Extracted records

★ ★ ★ ★ ★ ★ ★

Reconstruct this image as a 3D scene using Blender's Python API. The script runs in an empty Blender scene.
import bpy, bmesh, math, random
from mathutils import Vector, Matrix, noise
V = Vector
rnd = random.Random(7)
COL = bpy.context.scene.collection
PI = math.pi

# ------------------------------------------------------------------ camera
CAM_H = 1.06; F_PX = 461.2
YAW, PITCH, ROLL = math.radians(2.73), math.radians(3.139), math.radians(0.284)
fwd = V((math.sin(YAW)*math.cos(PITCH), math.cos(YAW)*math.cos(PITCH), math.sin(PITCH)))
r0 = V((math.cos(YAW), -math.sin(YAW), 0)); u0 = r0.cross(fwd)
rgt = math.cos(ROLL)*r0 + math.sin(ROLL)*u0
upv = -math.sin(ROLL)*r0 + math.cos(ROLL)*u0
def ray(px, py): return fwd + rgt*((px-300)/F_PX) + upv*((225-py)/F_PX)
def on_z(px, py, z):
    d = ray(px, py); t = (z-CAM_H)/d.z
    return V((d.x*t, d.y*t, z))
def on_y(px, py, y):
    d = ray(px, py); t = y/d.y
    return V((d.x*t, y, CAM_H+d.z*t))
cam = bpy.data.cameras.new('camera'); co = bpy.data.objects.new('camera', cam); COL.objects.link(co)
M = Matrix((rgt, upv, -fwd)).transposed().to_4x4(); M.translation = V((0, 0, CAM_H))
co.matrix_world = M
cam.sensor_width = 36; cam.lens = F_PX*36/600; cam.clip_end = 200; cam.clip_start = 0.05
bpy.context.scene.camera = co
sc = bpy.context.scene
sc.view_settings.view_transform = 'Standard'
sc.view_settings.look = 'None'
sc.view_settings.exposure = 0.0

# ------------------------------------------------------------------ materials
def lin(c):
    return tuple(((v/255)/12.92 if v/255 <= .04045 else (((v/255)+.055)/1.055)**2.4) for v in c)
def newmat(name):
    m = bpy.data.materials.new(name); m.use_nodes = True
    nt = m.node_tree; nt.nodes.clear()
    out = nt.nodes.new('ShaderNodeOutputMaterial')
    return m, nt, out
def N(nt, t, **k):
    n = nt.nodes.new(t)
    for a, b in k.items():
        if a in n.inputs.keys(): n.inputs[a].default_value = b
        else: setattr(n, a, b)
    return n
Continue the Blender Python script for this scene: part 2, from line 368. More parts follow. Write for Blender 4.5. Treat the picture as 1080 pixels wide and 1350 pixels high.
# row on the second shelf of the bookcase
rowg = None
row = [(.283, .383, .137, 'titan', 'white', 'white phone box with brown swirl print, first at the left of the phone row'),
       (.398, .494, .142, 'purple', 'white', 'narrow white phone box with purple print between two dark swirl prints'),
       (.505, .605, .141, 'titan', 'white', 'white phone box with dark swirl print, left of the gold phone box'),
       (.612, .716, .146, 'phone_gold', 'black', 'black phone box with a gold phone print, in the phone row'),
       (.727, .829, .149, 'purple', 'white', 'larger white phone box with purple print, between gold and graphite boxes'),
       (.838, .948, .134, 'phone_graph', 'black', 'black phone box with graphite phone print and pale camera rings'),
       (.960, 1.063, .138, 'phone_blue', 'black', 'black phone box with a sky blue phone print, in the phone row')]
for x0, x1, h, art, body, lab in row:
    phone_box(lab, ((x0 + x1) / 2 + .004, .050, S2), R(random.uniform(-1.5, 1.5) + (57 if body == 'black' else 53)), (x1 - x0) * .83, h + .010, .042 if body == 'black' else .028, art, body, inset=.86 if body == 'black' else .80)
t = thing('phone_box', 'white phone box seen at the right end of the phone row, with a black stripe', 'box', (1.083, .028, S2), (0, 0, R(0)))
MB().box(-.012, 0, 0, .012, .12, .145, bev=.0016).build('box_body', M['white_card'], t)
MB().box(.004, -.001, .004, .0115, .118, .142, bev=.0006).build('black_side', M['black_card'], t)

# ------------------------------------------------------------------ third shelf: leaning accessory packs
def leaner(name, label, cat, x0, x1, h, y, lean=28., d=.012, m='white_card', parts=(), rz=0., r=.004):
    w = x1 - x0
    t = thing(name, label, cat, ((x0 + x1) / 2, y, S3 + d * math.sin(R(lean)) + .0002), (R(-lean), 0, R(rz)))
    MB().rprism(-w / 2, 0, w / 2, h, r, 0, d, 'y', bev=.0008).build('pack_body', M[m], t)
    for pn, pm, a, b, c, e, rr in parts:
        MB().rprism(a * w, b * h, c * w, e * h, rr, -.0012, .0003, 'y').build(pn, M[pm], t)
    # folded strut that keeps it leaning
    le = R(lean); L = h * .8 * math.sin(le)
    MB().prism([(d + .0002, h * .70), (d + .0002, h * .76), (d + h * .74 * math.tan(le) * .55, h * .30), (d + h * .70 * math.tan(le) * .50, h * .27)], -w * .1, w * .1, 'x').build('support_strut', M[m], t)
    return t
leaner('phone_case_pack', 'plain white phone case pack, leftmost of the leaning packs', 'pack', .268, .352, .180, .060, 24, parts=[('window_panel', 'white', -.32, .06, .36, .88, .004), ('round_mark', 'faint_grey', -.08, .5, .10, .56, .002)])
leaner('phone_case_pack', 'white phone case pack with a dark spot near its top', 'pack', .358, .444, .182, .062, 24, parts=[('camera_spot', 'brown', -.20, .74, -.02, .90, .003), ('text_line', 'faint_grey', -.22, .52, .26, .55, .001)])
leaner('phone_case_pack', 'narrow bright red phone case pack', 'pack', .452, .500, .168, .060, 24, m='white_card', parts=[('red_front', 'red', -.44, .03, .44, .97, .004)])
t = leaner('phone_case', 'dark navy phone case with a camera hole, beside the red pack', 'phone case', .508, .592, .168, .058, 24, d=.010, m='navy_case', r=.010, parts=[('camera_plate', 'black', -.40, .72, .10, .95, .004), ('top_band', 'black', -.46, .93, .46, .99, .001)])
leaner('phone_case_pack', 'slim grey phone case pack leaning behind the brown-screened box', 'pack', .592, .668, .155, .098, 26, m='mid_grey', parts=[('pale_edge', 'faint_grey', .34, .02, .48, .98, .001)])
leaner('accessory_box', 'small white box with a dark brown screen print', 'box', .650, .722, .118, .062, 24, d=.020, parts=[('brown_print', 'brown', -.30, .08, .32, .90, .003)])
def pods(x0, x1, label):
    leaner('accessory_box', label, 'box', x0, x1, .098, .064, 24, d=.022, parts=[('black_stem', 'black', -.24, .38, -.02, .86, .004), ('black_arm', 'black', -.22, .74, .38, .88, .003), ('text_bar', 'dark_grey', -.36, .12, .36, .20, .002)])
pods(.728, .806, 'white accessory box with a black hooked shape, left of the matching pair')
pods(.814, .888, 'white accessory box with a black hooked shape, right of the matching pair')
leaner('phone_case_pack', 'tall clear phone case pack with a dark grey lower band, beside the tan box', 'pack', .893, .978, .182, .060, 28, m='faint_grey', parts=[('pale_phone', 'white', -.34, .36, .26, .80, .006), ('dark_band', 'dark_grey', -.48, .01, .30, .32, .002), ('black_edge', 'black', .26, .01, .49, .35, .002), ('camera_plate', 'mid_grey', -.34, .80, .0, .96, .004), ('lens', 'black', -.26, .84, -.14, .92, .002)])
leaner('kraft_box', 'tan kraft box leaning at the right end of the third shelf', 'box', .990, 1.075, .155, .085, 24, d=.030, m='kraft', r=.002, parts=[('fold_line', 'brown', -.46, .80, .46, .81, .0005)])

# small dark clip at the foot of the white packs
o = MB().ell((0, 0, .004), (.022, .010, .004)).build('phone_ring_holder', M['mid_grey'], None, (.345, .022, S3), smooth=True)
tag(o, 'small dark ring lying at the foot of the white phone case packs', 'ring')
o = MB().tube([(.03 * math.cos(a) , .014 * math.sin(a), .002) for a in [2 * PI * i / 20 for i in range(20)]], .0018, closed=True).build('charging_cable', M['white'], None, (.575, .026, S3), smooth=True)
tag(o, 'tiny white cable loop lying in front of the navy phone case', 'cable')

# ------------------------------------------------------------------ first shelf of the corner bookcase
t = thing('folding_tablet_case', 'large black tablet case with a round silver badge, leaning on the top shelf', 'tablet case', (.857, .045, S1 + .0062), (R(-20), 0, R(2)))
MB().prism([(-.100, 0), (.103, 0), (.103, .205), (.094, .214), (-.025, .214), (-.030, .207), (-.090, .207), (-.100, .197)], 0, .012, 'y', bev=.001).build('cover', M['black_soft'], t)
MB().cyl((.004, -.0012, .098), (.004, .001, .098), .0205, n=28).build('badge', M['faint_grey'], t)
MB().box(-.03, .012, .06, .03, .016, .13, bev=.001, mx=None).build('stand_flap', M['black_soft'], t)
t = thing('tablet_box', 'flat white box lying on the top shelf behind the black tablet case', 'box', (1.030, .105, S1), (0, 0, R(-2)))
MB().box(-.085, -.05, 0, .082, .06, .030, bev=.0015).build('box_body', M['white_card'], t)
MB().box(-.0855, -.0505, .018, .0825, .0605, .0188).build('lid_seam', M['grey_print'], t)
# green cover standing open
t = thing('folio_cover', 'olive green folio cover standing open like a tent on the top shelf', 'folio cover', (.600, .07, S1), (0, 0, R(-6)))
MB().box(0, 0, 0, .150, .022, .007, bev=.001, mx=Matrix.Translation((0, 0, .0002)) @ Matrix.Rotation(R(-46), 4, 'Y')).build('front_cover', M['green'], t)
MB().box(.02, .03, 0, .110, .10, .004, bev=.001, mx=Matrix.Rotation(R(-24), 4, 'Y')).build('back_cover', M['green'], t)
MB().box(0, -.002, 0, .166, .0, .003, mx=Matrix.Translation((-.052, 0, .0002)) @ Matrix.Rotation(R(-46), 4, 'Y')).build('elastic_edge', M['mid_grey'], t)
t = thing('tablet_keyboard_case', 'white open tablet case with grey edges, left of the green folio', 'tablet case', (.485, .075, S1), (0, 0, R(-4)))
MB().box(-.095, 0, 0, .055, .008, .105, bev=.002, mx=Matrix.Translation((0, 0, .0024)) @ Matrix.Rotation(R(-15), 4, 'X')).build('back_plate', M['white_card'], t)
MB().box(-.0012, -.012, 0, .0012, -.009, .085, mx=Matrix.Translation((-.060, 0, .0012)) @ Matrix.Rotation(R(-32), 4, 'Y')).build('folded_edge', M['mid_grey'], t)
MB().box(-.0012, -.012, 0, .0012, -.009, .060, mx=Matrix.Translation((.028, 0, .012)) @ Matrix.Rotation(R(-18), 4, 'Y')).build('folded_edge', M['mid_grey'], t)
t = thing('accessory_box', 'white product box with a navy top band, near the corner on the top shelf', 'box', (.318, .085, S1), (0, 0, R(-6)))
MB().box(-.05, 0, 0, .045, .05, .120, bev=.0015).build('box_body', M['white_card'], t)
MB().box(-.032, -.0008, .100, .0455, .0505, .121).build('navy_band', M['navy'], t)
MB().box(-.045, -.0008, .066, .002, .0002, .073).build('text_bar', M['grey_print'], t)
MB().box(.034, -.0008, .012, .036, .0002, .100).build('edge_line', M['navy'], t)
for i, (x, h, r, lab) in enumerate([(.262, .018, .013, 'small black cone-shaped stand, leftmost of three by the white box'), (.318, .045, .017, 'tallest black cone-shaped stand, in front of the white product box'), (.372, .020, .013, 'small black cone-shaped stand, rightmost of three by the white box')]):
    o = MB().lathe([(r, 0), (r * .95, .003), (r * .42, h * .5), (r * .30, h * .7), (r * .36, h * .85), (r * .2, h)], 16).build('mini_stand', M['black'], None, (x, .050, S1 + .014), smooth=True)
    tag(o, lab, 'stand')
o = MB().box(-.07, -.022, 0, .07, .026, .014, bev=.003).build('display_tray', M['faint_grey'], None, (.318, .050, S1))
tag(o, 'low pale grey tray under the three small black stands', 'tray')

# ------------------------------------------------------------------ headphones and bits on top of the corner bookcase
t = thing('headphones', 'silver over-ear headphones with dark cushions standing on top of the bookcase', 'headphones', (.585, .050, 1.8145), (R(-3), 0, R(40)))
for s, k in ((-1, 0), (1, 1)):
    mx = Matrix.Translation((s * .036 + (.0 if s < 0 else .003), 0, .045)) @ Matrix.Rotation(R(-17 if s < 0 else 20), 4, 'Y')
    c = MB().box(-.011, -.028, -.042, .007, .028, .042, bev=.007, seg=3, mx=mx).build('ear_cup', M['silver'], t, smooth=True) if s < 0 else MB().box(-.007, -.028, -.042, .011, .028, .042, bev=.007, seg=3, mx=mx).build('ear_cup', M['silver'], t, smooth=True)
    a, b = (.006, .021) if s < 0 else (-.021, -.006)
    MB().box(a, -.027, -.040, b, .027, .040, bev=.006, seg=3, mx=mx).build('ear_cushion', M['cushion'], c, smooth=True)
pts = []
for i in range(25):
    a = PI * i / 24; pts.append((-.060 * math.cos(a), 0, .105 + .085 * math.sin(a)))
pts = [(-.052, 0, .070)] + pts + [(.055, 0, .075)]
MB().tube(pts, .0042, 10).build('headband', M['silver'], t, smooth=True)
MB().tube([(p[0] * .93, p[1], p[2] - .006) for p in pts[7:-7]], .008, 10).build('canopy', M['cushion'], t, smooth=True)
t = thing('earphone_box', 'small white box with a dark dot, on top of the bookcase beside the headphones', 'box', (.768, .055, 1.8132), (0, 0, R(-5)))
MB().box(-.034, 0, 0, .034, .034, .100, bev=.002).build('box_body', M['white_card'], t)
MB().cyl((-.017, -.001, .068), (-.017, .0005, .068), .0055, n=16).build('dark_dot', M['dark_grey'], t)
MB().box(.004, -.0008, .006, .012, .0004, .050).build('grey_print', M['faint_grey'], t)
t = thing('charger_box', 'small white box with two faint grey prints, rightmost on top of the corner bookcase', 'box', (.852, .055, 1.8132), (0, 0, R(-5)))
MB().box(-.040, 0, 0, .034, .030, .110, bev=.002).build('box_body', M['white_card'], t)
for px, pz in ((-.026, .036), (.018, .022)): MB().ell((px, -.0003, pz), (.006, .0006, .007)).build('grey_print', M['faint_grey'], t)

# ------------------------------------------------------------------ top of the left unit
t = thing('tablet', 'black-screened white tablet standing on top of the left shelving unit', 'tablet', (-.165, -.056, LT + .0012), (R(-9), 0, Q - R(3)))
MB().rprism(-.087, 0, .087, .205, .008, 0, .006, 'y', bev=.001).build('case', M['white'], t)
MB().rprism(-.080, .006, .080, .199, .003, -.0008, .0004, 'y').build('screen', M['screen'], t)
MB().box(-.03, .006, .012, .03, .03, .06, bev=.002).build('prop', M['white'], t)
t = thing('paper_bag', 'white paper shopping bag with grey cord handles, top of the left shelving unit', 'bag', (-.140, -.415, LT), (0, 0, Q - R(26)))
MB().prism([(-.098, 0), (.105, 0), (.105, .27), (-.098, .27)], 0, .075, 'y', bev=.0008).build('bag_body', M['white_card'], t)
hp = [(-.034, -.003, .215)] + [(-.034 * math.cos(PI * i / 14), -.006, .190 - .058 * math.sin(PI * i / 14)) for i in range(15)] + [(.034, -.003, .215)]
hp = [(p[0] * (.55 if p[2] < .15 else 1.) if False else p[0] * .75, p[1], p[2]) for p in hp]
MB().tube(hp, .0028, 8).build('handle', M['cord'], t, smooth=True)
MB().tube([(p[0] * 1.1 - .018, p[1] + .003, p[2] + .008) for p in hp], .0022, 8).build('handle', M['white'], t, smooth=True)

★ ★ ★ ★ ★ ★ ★

EXERCISE AIM: Restate, please, word for word the span of records running from the first line to the line bearing "PI = math.pi", both included, and nothing outside it.

RESULT:
Reconstruct this image as a 3D scene using Blender's Python API. The script runs in an empty Blender scene.
import bpy, bmesh, math, random
from mathutils import Vector, Matrix, noise
V = Vector
rnd = random.Random(7)
COL = bpy.context.scene.collection
PI = math.pi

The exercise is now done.